Exercise directions
Look at the data below and print exactly the lines from its first line through the line with "COL = sc.collection"; the pictures stay out of the copy.

--- Start ---

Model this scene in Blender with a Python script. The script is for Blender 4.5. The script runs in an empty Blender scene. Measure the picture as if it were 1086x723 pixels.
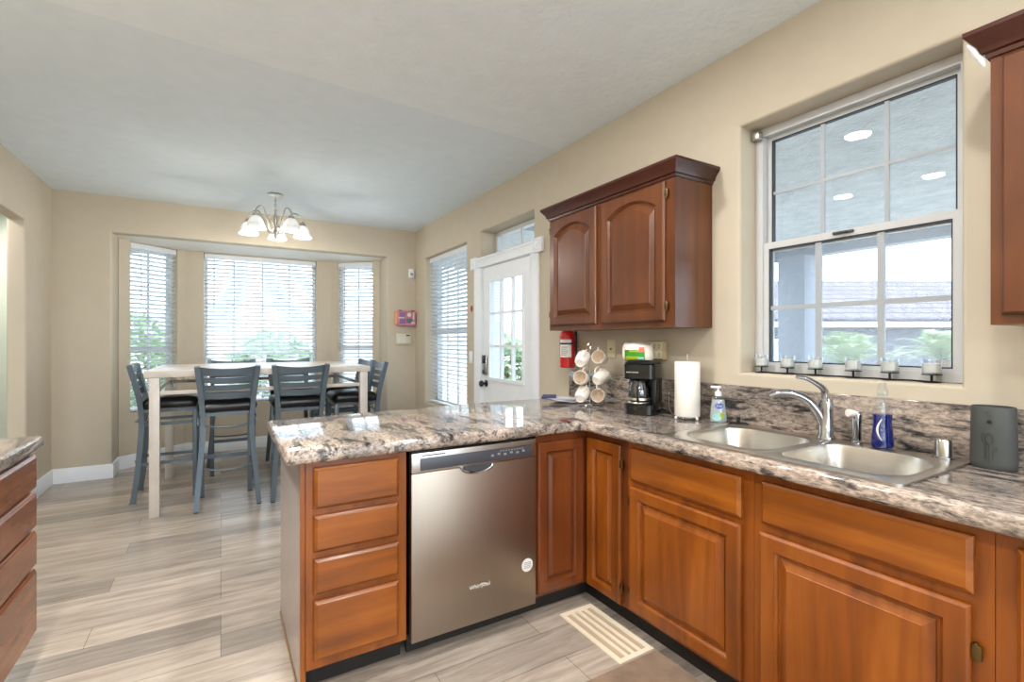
import bpy, bmesh, math, random
from mathutils import Vector, Matrix
random.seed(7)
PI = math.pi
sc = bpy.context.scene
COL = sc.collection

# ------------------------------------------------------------------ camera
CAM_H = 1.30
cam_d = bpy.data.cameras.new('camera')
cam = bpy.data.objects.new('camera', cam_d)
COL.objects.link(cam)
cam.location = (0, 0, CAM_H)
cam.rotation_euler = (PI / 2, 0, -math.radians(30.8))
cam_d.sensor_fit = 'HORIZONTAL'
cam_d.sensor_width = 36.0
cam_d.lens = 36.0 * 518.0 / 1086.0
cam_d.clip_start = 0.02
cam_d.clip_end = 300
sc.camera = cam

# ------------------------------------------------------------------ view, sky, sun
sc.view_settings.view_transform = 'Standard'
sc.view_settings.look = 'None'
sc.view_settings.gamma = 1.0
sc.view_settings.use_curve_mapping = False
sc.view_settings.exposure = 0.06
sc.cycles.use_denoising = True
sc.cycles.max_bounces = 12
sc.cycles.diffuse_bounces = 6
sc.cycles.glossy_bounces = 6
sc.cycles.transparent_max_bounces = 24
sc.cycles.transmission_bounces = 8
sc.cycles.caustics_reflective = False
sc.cycles.caustics_refractive = False
sc.cycles.sample_clamp_indirect = 6.0
world = bpy.data.worlds.new('sky')
sc.world = world
world.use_nodes = True
wb = world.node_tree.nodes['Background']
wb.inputs[0].default_value = (0.74, 0.88, 1.0, 1)
wb.inputs[1].default_value = 5.6
sun_d = bpy.data.lights.new('sun', 'SUN')
sun_d.energy = 4.0
sun_d.angle = math.radians(4)
sun_d.color = (1, 0.96, 0.9)
sun = bpy.data.objects.new('sun', sun_d)
sun.rotation_euler = (math.radians(20), math.radians(-16), 0)
COL.objects.link(sun)
CAN_POWER = 19.0
CAN_GLOW = 22.0
FILL_TORCH_POWER = 62.0
CAN_COLOR = (1.0, 0.97, 0.93)

# ------------------------------------------------------------------ materials
def lin(c):
    def f(x):
        x /= 255.0
        return x / 12.92 if x <= 0.04045 else ((x + 0.055) / 1.055) ** 2.4
    return tuple(f(x) for x in c) + (1.0,)

class NT:
    def __init__(s, name):
        s.m = bpy.data.materials.new(name); s.m.use_nodes = True
        s.t = s.m.node_tree; s.n = s.t.nodes
        s.b = s.n['Principled BSDF']; s.out = s.n['Material Output']
    def add(s, typ, **kw):
        n = s.n.new(typ)
        for k, v in kw.items():
            if k.startswith('i_'):
                n.inputs[k[2:].replace('_', ' ')].default_value = v
            else:
                setattr(n, k, v)
        return n
    def link(s, a, ao, b, bi):
        s.t.links.new(a.outputs[ao], b.inputs[bi])
    def coords(s, scale=(1, 1, 1), rot=(0, 0, 0), kind='Object'):
        tc = s.add('ShaderNodeTexCoord')
        mp = s.add('ShaderNodeMapping')
        mp.inputs['Scale'].default_value = scale
        mp.inputs['Rotation'].default_value = rot
        s.link(tc, kind, mp, 'Vector')
        return mp
    def noise(s, vec, scale, detail=4, rough=0.5, dist=0.0):
        n = s.add('ShaderNodeTexNoise')
        n.inputs['Scale'].default_value = scale
        n.inputs['Detail'].default_value = detail
        n.inputs['Roughness'].default_value = rough
        n.inputs['Distortion'].default_value = dist
        if vec: s.link(vec, 'Vector', n, 'Vector')
        return n
    def ramp(s, src, so, stops):
        r = s.add('ShaderNodeValToRGB')
        els = r.color_ramp.elements
        while len(els) < len(stops): els.new(0.5)
        for e, (p, c) in zip(els, stops):
            e.position = p; e.color = c
        s.link(src, so, r, 'Fac')
        return r
    def mix(s, a, b, fac, mode='MIX'):
        m = s.add('ShaderNodeMix', data_type='RGBA', blend_type=mode)
        for i, v in ((0, fac), (6, a), (7, b)):
            if isinstance(v, tuple) and len(v) == 2: s.t.links.new(v[0].outputs[v[1]], m.inputs[i])
            else: m.inputs[i].default_value = v
        return m
    def bump(s, src, so, strength, dist=0.002):
        bp = s.add('ShaderNodeBump')
        bp.inputs['Strength'].default_value = strength
        bp.inputs['Distance'].default_value = dist
        s.link(src, so, bp, 'Height')
        s.link(bp, 'Normal', s.b, 'Normal')

def simple(name, c, rough=0.5, metal=0.0, bump=None, coat=0.0, spec=0.5, var=0.0, emit=None):
    k = NT(name)
    k.b.inputs['Roughness'].default_value = rough
    k.b.inputs['Metallic'].default_value = metal
    k.b.inputs['Coat Weight'].default_value = coat
    k.b.inputs['Specular IOR Level'].default_value = spec
    base = lin(c)
    mp = k.coords()
    nz = k.noise(mp, 9.0, 3)
    v = max(var, 0.02)
    lo = tuple(x * (1 - v) for x in base[:3]) + (1,)
    hi = tuple(min(1, x * (1 + v)) for x in base[:3]) + (1,)
    r = k.ramp(nz, 'Fac', [(0.3, lo), (0.7, hi)])
    k.link(r, 'Color', k.b, 'Base Color')
    if bump:
        b = k.noise(mp, bump[0], 3)
        k.bump(b, 'Fac', bump[1], bump[2] if len(bump) > 2 else 0.002)
    if emit:
        k.b.inputs['Emission Color'].default_value = emit[0] + (1,)
        k.b.inputs['Emission Strength'].default_value = emit[1]
    return k.m

def m_wood(name, grain, dark, mid, light, rough=0.32, coat=0.16):
    # grain: 'x', 'y' or 'z' = direction the grain runs
    k = NT(name)
    sc_ = {'x': (0.8, 10, 10), 'y': (10, 0.8, 10), 'z': (10, 10, 0.8)}[grain]
    mp = k.coords(sc_)
    n1 = k.noise(mp, 1.4, 6, 0.55, 0.6)
    mp2 = k.coords((1, 1, 1))
    n2 = k.noise(mp2, 3.2, 3, 0.5, 0.4)
    r1 = k.ramp(n1, 'Fac', [(0.15, lin(dark)), (0.5, lin(mid)), (0.85, lin(light))])
    r2 = k.ramp(n2, 'Fac', [(0.3, (0.72, 0.68, 0.66, 1)), (0.65, (1.08, 1.06, 1.04, 1))])
    mx = k.mix((r1, 0), (r2, 0), 0.8, 'MULTIPLY')
    k.link(mx, 2, k.b, 'Base Color')
    k.b.inputs['Roughness'].default_value = rough
    k.b.inputs['Coat Weight'].default_value = coat
    k.b.inputs['Coat Roughness'].default_value = 0.14
    k.bump(n1, 'Fac', 0.05, 0.001)
    return k.m

def m_granite(name):
    k = NT(name)
    tc = k.add('ShaderNodeTexCoord')
    mp = k.add('ShaderNodeMapping'); mp.inputs['Scale'].default_value = (13, 3.6, 17)
    mp.inputs['Rotation'].default_value = (0.30, 0.2, 0.28)
    k.link(tc, 'Object', mp, 'Vector')
    n1 = k.noise(mp, 1.7, 10, 0.70, 0.45)
    r1 = k.ramp(n1, 'Fac', [(0.35, lin((44, 46, 50))), (0.43, lin((118, 113, 110))), (0.475, lin((178, 167, 158))),
                            (0.54, lin((204, 190, 178))), (0.61, lin((160, 149, 141))), (0.70, lin((220, 210, 202)))])
    mp2 = k.add('ShaderNodeMapping'); mp2.inputs['Scale'].default_value = (30, 15, 34)
    k.link(tc, 'Object', mp2, 'Vector')
    n2 = k.noise(mp2, 3.0, 7, 0.72, 0.3)
    r2 = k.ramp(n2, 'Fac', [(0.33, lin((62, 64, 66))), (0.43, lin((176, 172, 170))), (0.6, lin((255, 250, 246)))])
    mx = k.mix((r1, 0), (r2, 0), 0.8, 'MULTIPLY')
    n3 = k.noise(mp, 0.4, 4, 0.5)
    r3 = k.ramp(n3, 'Fac', [(0.40, lin((176, 178, 180))), (0.6, (1.12, 1.08, 1.05, 1))])
    mx2 = k.mix((mx, 2), (r3, 0), 0.7, 'MULTIPLY')
    k.link(mx2, 2, k.b, 'Base Color')
    k.b.inputs['Roughness'].default_value = 0.06
    k.b.inputs['Specular IOR Level'].default_value = 0.6
    return k.m

def m_floor(name):
    k = NT(name)
    mp = k.coords()
    br = k.add('ShaderNodeTexBrick')
    br.offset = 0.41; br.offset_frequency = 3
    br.inputs['Color1'].default_value = lin((200, 187, 174))
    br.inputs['Color2'].default_value = lin((152, 144, 136))
    br.inputs['Mortar'].default_value = lin((112, 106, 100))
    br.inputs['Scale'].default_value = 1.0
    br.inputs['Mortar Size'].default_value = 0.0012
    br.inputs['Bias'].default_value = -0.1
    br.inputs['Brick Width'].default_value = 1.22
    br.inputs['Row Height'].default_value = 0.18
    k.link(mp, 'Vector', br, 'Vector')
    mg = k.coords((1.0, 9.0, 1.0))
    g = k.noise(mg, 2.6, 7, 0.62, 0.8)
    rg = k.ramp(g, 'Fac', [(0.32, lin((188, 184, 180))), (0.5, lin((228, 224, 220))), (0.68, lin((255, 252, 250)))])
    mx = k.mix((br, 0), (rg, 0), 0.85, 'MULTIPLY')
    k.link(mx, 2, k.b, 'Base Color')
    k.b.inputs['Roughness'].default_value = 0.24
    k.bump(g, 'Fac', 0.06, 0.001)
    return k.m

def m_steel(name, axis, base=(176, 170, 163), rough=0.27):
    k = NT(name)
    s = {'x': (0.4, 90, 90), 'y': (90, 0.4, 90), 'z': (90, 90, 0.4)}[axis]
    mp = k.coords(s)
    n = k.noise(mp, 3.0, 3)
    b = lin(base)
    r = k.ramp(n, 'Fac', [(0.3, tuple(x * 0.93 for x in b[:3]) + (1,)), (0.7, b)])
    k.link(r, 'Color', k.b, 'Base Color')
    k.b.inputs['Metallic'].default_value = 1.0
    k.b.inputs['Roughness'].default_value = rough
    k.bump(n, 'Fac', 0.03, 0.0005)
    return k.m

def m_glass(name, tint=(0.97, 0.99, 1.0), refl=0.05, edge=0.7, rough=0.0):
    k = NT(name)
    k.n.remove(k.b)
    tr = k.add('ShaderNodeBsdfTransparent'); tr.inputs['Color'].default_value = tint + (1,)
    gl = k.add('ShaderNodeBsdfGlossy'); gl.inputs['Roughness'].default_value = rough
    lw = k.add('ShaderNodeLayerWeight'); lw.inputs['Blend'].default_value = 0.5
    p = k.add('ShaderNodeMath', operation='POWER'); k.link(lw, 'Facing', p, 0); p.inputs[1].default_value = 4.0
    ma = k.add('ShaderNodeMath', operation='MULTIPLY_ADD'); k.link(p, 0, ma, 0)
    ma.inputs[1].default_value = edge; ma.inputs[2].default_value = refl
    mx = k.add('ShaderNodeMixShader')
    k.link(ma, 0, mx, 'Fac'); k.t.links.new(tr.outputs[0], mx.inputs[1]); k.t.links.new(gl.outputs[0], mx.inputs[2])
    k.t.links.new(mx.outputs[0], k.out.inputs['Surface'])
    return k.m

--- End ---

Task output
Model this scene in Blender with a Python script. The script is for Blender 4.5. The script runs in an empty Blender scene. Measure the picture as if it were 1086x723 pixels.
import bpy, bmesh, math, random
from mathutils import Vector, Matrix
random.seed(7)
PI = math.pi
sc = bpy.context.scene
COL = sc.collection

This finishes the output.